Nous arrivons à temps pour un dernier festival aux dernières heures du Crescent City BBQ, gratuit et érigé dans Lafayette Square au centre-ville. Deux podiums en alternance et quelques stands culturels en dehors des différentes et succulentes recettes de viandes rôties. Nous y avons encore vu : les Como Mamas : j’aime leur sincérité gospel. Little Freddie King (vo, g) en verve, spécialiste d’un style Chicago down home. Robert Finley (vo, g) au généreux soul blues cuivré. 

 

 

 

 

Walter “Wolfman” Washington (vo, g) qui groove mélodieusement et enfin la revue de Bobby Rush (vo, hca).
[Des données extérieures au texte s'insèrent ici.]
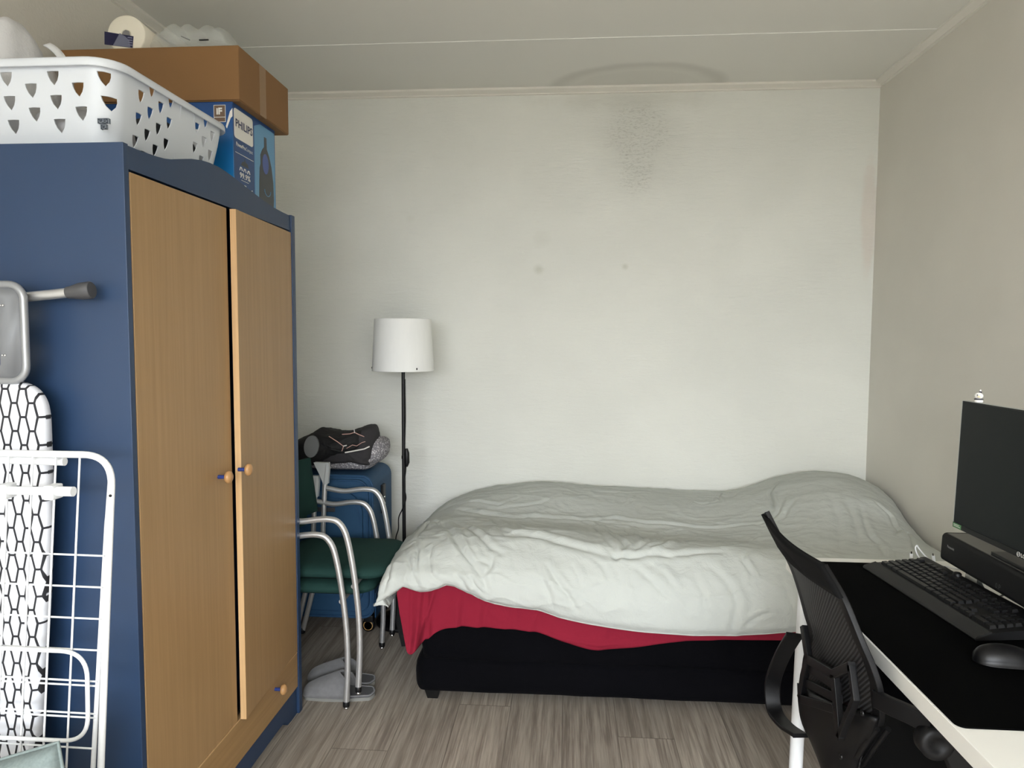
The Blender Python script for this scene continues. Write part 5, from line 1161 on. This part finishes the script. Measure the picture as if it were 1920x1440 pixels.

À 84 ans (sic), il tient toujours la forme au sein de son orchestre et de ses deux danseuses adipeuses, bousculant les codes noirs, se jouant des clichés et imitant Elvis et Michael Jackson. Paillettes, changements de costumes pour ses go go girls et “gauloiseries” présentées dans la dérision : son show dynamique est bien rodé. Contraste : nous le rencontrerons le lendemain matin à l’aéroport, seul et courbé sous le poids d’un sac de sport bien lourd, même pour un homme de sa stature.

 

 

 

 

 

Entre Canal Street vibrant au rythme des trams, la Louisiana Music Factory, disquaire souverain et Euclid Records loin dans St-Charles Street, New Orleans offre toute sa diversité culturelle un peu bâtarde et exotique. Frenchman Street accueille désormais les brasseries musicales. Un soir, au détour d’une rue, mon compagnon de voyage est tombé sur une mini fête de la bière à la bavaroise où l’orchestre en culottes de peau pompait du Nirvana : à sa demande, le pianiste improvisa un boogie-woogie. De mon côté, j’avisai une autre taverne-resto, La Route de la Soie. Quelle ne fut pas ma surprise d’y entendre un groupe d’une douzaine d’amis violoneux réunis sur les banquettes du fond et répétant des complaintes instrumentales irlando-écossaises dont certaines avec une harpe celtique. Entre catfish, gumbo et thé vert à la menthe, New Orleans ne choisit pas : elle donne tout. À vous d’essayer.